Problem statement -> Transcribe the records below exactly, from their first line through the line containing "COL = scene.collection". Omit every line after it.

## begin Task input

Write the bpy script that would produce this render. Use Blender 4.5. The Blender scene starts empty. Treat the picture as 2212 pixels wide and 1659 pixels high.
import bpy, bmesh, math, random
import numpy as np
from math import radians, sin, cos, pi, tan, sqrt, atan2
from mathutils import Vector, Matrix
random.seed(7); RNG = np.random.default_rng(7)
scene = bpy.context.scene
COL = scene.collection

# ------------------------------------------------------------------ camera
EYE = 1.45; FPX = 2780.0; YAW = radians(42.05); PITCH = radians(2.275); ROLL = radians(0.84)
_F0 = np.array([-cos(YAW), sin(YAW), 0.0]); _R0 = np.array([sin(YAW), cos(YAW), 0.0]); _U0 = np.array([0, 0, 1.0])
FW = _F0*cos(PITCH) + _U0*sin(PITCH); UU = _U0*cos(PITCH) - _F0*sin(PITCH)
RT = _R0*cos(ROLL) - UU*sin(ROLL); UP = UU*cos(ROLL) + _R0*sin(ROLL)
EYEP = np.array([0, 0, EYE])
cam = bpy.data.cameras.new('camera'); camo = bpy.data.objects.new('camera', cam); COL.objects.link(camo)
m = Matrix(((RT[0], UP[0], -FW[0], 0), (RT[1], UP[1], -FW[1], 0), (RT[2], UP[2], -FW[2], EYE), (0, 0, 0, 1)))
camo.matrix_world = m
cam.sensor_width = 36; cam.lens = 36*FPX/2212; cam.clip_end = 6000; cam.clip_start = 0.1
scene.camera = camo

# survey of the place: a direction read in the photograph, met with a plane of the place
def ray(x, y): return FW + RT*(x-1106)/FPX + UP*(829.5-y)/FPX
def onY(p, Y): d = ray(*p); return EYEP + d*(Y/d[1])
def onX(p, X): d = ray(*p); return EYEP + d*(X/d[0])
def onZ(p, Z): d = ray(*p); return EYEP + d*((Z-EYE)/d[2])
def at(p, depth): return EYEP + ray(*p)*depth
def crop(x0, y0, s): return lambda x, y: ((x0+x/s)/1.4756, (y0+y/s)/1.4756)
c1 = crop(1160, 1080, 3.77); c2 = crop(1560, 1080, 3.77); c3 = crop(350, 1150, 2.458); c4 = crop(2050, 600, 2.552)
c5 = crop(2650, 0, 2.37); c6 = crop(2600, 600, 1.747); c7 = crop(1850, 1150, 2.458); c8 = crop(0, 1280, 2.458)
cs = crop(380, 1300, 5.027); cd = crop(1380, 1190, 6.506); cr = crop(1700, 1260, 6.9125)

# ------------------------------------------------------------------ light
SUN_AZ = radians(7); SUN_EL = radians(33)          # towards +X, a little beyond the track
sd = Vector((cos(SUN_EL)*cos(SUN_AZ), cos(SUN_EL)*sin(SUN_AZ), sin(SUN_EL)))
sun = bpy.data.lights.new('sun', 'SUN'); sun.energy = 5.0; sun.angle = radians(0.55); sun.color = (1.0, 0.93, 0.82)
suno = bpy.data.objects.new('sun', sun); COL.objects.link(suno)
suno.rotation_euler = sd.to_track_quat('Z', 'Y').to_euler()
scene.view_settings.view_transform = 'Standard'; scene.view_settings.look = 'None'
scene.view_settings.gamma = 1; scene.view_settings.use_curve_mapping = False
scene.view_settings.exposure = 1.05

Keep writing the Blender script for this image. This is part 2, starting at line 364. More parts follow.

## end Task input

Task answer ->
Write the bpy script that would produce this render. Use Blender 4.5. The Blender scene starts empty. Treat the picture as 2212 pixels wide and 1659 pixels high.
import bpy, bmesh, math, random
import numpy as np
from math import radians, sin, cos, pi, tan, sqrt, atan2
from mathutils import Vector, Matrix
random.seed(7); RNG = np.random.default_rng(7)
scene = bpy.context.scene
COL = scene.collection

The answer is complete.